The majority of South Koreans favor a unified Korean Peninsula, but half of those prefer a model where the two Koreas remain separate, with each side able to freely cross the border, according to a survey released Friday.
In a poll conducted by the National Unification Advisory Council from June 9-11, 52 percent of 1,000 South Korean respondents aged 19 and older considered keeping the two Koreas separate while allowing free travel across the border the best way to reunite the peninsula, which remains divided following the 1950-53 Korean War. Only 28.5 percent of those surveyed approved of an entirely unified peninsula.

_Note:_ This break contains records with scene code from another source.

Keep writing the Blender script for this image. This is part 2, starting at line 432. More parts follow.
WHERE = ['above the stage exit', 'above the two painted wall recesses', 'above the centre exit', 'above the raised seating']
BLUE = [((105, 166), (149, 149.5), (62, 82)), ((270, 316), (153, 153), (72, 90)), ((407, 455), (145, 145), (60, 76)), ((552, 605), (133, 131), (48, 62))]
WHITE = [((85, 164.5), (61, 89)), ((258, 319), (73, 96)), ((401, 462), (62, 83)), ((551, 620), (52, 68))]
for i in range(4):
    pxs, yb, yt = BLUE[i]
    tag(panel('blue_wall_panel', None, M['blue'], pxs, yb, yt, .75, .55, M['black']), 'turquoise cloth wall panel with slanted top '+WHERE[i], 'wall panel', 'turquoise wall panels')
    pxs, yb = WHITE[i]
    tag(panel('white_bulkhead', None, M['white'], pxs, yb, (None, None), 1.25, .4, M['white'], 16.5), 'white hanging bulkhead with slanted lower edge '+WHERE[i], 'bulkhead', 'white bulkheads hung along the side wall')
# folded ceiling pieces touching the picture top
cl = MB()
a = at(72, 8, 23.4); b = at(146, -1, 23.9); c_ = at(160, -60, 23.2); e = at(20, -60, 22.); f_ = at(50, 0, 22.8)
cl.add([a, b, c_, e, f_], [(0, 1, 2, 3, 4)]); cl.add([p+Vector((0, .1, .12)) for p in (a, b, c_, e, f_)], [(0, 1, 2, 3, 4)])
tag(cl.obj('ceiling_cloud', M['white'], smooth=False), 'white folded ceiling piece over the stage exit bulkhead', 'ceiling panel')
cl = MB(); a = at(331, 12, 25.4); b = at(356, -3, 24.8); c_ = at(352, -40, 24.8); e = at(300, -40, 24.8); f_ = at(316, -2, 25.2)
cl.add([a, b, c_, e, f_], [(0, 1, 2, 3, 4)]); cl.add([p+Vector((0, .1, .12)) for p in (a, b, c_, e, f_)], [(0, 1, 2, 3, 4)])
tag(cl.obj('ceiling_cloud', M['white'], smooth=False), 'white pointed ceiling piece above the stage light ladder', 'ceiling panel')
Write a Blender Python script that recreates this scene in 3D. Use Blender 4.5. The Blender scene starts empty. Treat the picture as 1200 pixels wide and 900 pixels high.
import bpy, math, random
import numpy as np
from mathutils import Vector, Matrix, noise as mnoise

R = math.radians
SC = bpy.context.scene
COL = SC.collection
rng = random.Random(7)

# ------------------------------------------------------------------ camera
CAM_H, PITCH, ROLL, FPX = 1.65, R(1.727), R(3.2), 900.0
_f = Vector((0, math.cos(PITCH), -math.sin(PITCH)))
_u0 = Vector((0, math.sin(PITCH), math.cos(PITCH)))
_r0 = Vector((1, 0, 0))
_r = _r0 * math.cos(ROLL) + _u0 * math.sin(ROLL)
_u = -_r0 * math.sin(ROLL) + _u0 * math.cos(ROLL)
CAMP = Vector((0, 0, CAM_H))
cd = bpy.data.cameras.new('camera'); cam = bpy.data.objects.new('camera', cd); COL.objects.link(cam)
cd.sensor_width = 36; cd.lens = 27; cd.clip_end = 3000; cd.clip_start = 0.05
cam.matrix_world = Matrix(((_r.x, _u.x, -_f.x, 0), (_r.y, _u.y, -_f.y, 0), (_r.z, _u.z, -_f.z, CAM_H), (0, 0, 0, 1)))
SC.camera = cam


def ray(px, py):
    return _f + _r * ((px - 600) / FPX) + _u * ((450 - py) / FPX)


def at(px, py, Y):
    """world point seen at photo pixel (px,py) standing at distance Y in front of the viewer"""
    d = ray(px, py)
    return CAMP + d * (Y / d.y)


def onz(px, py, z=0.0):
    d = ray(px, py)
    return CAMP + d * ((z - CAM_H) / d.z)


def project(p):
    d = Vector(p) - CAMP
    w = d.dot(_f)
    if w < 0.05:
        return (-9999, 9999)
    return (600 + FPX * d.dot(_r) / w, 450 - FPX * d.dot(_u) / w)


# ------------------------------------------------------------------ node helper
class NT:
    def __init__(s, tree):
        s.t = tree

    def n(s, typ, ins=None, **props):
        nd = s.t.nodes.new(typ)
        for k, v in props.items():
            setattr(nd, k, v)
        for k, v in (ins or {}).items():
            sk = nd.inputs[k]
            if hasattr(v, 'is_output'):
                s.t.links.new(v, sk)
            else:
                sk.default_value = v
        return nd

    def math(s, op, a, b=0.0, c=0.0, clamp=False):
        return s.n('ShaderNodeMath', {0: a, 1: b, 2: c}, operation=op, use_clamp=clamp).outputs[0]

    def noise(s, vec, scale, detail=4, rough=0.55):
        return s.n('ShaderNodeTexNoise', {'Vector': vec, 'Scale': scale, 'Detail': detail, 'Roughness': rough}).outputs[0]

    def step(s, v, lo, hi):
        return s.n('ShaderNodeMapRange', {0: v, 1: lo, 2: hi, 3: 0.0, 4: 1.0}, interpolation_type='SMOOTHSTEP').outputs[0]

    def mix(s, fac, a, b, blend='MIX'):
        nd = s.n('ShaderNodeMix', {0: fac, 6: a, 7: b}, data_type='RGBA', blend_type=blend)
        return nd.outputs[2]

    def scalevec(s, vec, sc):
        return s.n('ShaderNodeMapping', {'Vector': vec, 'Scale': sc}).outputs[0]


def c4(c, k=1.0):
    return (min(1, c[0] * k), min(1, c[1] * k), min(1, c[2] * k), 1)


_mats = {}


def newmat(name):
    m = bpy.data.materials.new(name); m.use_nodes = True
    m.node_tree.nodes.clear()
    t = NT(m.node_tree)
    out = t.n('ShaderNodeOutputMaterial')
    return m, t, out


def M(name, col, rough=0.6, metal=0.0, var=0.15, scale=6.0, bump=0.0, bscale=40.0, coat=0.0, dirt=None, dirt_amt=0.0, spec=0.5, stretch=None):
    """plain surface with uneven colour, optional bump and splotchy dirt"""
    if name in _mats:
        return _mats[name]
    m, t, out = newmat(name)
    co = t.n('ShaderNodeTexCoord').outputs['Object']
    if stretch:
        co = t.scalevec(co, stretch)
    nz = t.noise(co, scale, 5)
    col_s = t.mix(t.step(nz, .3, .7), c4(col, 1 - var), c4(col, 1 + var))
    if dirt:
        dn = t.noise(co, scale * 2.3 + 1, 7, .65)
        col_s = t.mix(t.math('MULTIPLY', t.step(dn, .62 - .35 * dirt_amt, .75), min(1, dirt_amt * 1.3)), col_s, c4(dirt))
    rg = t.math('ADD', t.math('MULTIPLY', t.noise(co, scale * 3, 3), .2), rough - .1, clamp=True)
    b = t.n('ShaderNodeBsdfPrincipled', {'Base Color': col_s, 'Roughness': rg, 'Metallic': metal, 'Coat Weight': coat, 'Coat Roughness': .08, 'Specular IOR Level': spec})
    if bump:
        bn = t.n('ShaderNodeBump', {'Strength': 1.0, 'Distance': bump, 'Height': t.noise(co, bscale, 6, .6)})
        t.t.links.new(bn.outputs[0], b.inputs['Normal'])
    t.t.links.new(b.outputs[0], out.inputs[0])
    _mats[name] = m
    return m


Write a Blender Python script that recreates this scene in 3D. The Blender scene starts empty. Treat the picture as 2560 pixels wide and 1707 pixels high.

Asked whether the two Koreas need to reunite in the first place, 73.4 percent of the respondents said yes, according to the council, a presidential-led body that conducts the poll every quarter as part of efforts to prepare for reunification.
“Even among those who said yes to reunification, 48.6 percent of them want this two-country peninsula. … That’s a real change in the way South Koreans think about unification,” the council said.
Creating a bigger economy is the leading reason for unification, the survey noted, citing 30.9 percent of the respondents. Defusing risks of a potential war and restoring Korea’s homogeneity came next.
Almost 9 out of 10 respondents said that North Korea needs to address its human rights conditions and that the way to resolve the issue is to reopen inter-Korean dialogue, which has been suspended since 2019. The North still refuses to engage the South, demanding concessions from it and its biggest ally, the US.
According to the poll, the nuclear deal reached at the April summit between the two allies has bolstered Seoul’s capabilities to deter Pyongyang’s aggression. The Washington Declaration gives South Korea a bigger say in managing US nuclear assets to prevent a North Korean strike.
US President Joe Biden is hosting a three-way summit with the South Korean and Japanese leaders at the Camp David retreat on Friday, the first of its kind, to double down on the US-led coalition’s efforts for disarming North Korea.
The trilateral gathering is expected to deepen security links between Seoul and Tokyo, which since last year have improved ties marred by historical disputes over Japan’s 1910-45 colonial occupation of the peninsula.
Over 53 percent of the respondents said closer ties among the three countries would have positive effects on the political situation surrounding the Korean Peninsula.